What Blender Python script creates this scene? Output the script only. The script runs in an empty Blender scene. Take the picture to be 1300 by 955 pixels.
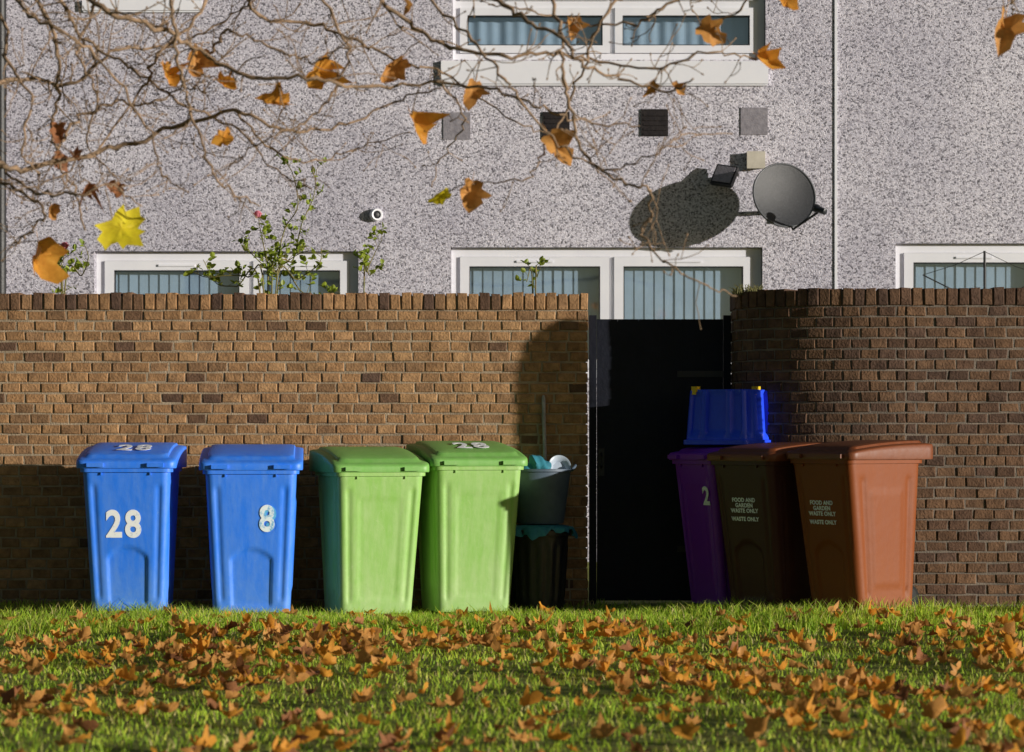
import bpy, bmesh, math, random
import numpy as np
from mathutils import Vector, Matrix, Euler
random.seed(7); rng = np.random.default_rng(7)
SC = bpy.context.scene; C = SC.collection
F = 3400.0; D0 = 17.5; H = 1.1; YH = 556.0
R = math.radians
def W(px, py, Y):
    d = Y + D0
    return Vector(((px-650)/F*d, Y, H-(py-YH)/F*d))
def sst(t):
    t = max(0.0, min(1.0, t)); return t*t*(3-2*t)
def lerp(a, b, t): return a+(b-a)*t

# ------------------------------------------------------------------ materials
def pmat(name, base, dark=None, scale=8, rough=.6, bump=0, bscale=60, spec=.5, attr=False, lo=.35, hi=.65, trans=0, metal=0, dist=.01, rvar=0):
    m = bpy.data.materials.new(name); m.use_nodes = True
    t = m.node_tree; n = t.nodes; L = t.links
    b = n['Principled BSDF']; out = n['Material Output']
    b.inputs['Roughness'].default_value = rough; b.inputs['Metallic'].default_value = metal
    b.inputs['Specular IOR Level'].default_value = spec
    tc = n.new('ShaderNodeTexCoord')
    no = n.new('ShaderNodeTexNoise'); no.inputs['Scale'].default_value = scale; no.inputs['Detail'].default_value = 7
    no.inputs['Roughness'].default_value = .65
    L.new(tc.outputs['Object'], no.inputs['Vector'])
    rp = n.new('ShaderNodeValToRGB')
    rp.color_ramp.elements[0].position = lo; rp.color_ramp.elements[1].position = hi
    L.new(no.outputs['Fac'], rp.inputs['Fac'])
    dk = dark if dark else tuple(c*.75 for c in base)
    rp.color_ramp.elements[0].color = (*dk, 1); rp.color_ramp.elements[1].color = (*base, 1)
    if attr:
        a = n.new('ShaderNodeAttribute'); a.attribute_name = 'col'
        mx = n.new('ShaderNodeMix'); mx.data_type = 'RGBA'; mx.blend_type = 'MULTIPLY'; mx.inputs['Factor'].default_value = 1
        L.new(a.outputs['Color'], mx.inputs['A']); L.new(rp.outputs['Color'], mx.inputs['B'])
        csrc = mx.outputs['Result']
    else:
        csrc = rp.outputs['Color']
    L.new(csrc, b.inputs['Base Color'])
    if bump:
        nb = n.new('ShaderNodeTexNoise'); nb.inputs['Scale'].default_value = bscale; nb.inputs['Detail'].default_value = 4
        L.new(tc.outputs['Object'], nb.inputs['Vector'])
        bp = n.new('ShaderNodeBump'); bp.inputs['Strength'].default_value = bump; bp.inputs['Distance'].default_value = dist
        L.new(nb.outputs['Fac'], bp.inputs['Height']); L.new(bp.outputs['Normal'], b.inputs['Normal'])
    if trans:
        tr = n.new('ShaderNodeBsdfTranslucent'); L.new(csrc, tr.inputs['Color'])
        ms = n.new('ShaderNodeMixShader'); ms.inputs['Fac'].default_value = trans
        L.new(b.outputs['BSDF'], ms.inputs[1]); L.new(tr.outputs['BSDF'], ms.inputs[2]); L.new(ms.outputs['Shader'], out.inputs['Surface'])
    return m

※

# [SET PROBLEM]
Repeat the material above in full and exactly, omitting the pictures.

# [RESULT BELOW]
What Blender Python script creates this scene? Output the script only. The script runs in an empty Blender scene. Take the picture to be 1300 by 955 pixels.
import bpy, bmesh, math, random
import numpy as np
from mathutils import Vector, Matrix, Euler
random.seed(7); rng = np.random.default_rng(7)
SC = bpy.context.scene; C = SC.collection
F = 3400.0; D0 = 17.5; H = 1.1; YH = 556.0
R = math.radians
def W(px, py, Y):
    d = Y + D0
    return Vector(((px-650)/F*d, Y, H-(py-YH)/F*d))
def sst(t):
    t = max(0.0, min(1.0, t)); return t*t*(3-2*t)
def lerp(a, b, t): return a+(b-a)*t

# ------------------------------------------------------------------ materials
def pmat(name, base, dark=None, scale=8, rough=.6, bump=0, bscale=60, spec=.5, attr=False, lo=.35, hi=.65, trans=0, metal=0, dist=.01, rvar=0):
    m = bpy.data.materials.new(name); m.use_nodes = True
    t = m.node_tree; n = t.nodes; L = t.links
    b = n['Principled BSDF']; out = n['Material Output']
    b.inputs['Roughness'].default_value = rough; b.inputs['Metallic'].default_value = metal
    b.inputs['Specular IOR Level'].default_value = spec
    tc = n.new('ShaderNodeTexCoord')
    no = n.new('ShaderNodeTexNoise'); no.inputs['Scale'].default_value = scale; no.inputs['Detail'].default_value = 7
    no.inputs['Roughness'].default_value = .65
    L.new(tc.outputs['Object'], no.inputs['Vector'])
    rp = n.new('ShaderNodeValToRGB')
    rp.color_ramp.elements[0].position = lo; rp.color_ramp.elements[1].position = hi
    L.new(no.outputs['Fac'], rp.inputs['Fac'])
    dk = dark if dark else tuple(c*.75 for c in base)
    rp.color_ramp.elements[0].color = (*dk, 1); rp.color_ramp.elements[1].color = (*base, 1)
    if attr:
        a = n.new('ShaderNodeAttribute'); a.attribute_name = 'col'
        mx = n.new('ShaderNodeMix'); mx.data_type = 'RGBA'; mx.blend_type = 'MULTIPLY'; mx.inputs['Factor'].default_value = 1
        L.new(a.outputs['Color'], mx.inputs['A']); L.new(rp.outputs['Color'], mx.inputs['B'])
        csrc = mx.outputs['Result']
    else:
        csrc = rp.outputs['Color']
    L.new(csrc, b.inputs['Base Color'])
    if bump:
        nb = n.new('ShaderNodeTexNoise'); nb.inputs['Scale'].default_value = bscale; nb.inputs['Detail'].default_value = 4
        L.new(tc.outputs['Object'], nb.inputs['Vector'])
        bp = n.new('ShaderNodeBump'); bp.inputs['Strength'].default_value = bump; bp.inputs['Distance'].default_value = dist
        L.new(nb.outputs['Fac'], bp.inputs['Height']); L.new(bp.outputs['Normal'], b.inputs['Normal'])
    if trans:
        tr = n.new('ShaderNodeBsdfTranslucent'); L.new(csrc, tr.inputs['Color'])
        ms = n.new('ShaderNodeMixShader'); ms.inputs['Fac'].default_value = trans
        L.new(b.outputs['BSDF'], ms.inputs[1]); L.new(tr.outputs['BSDF'], ms.inputs[2]); L.new(ms.outputs['Shader'], out.inputs['Surface'])
    return m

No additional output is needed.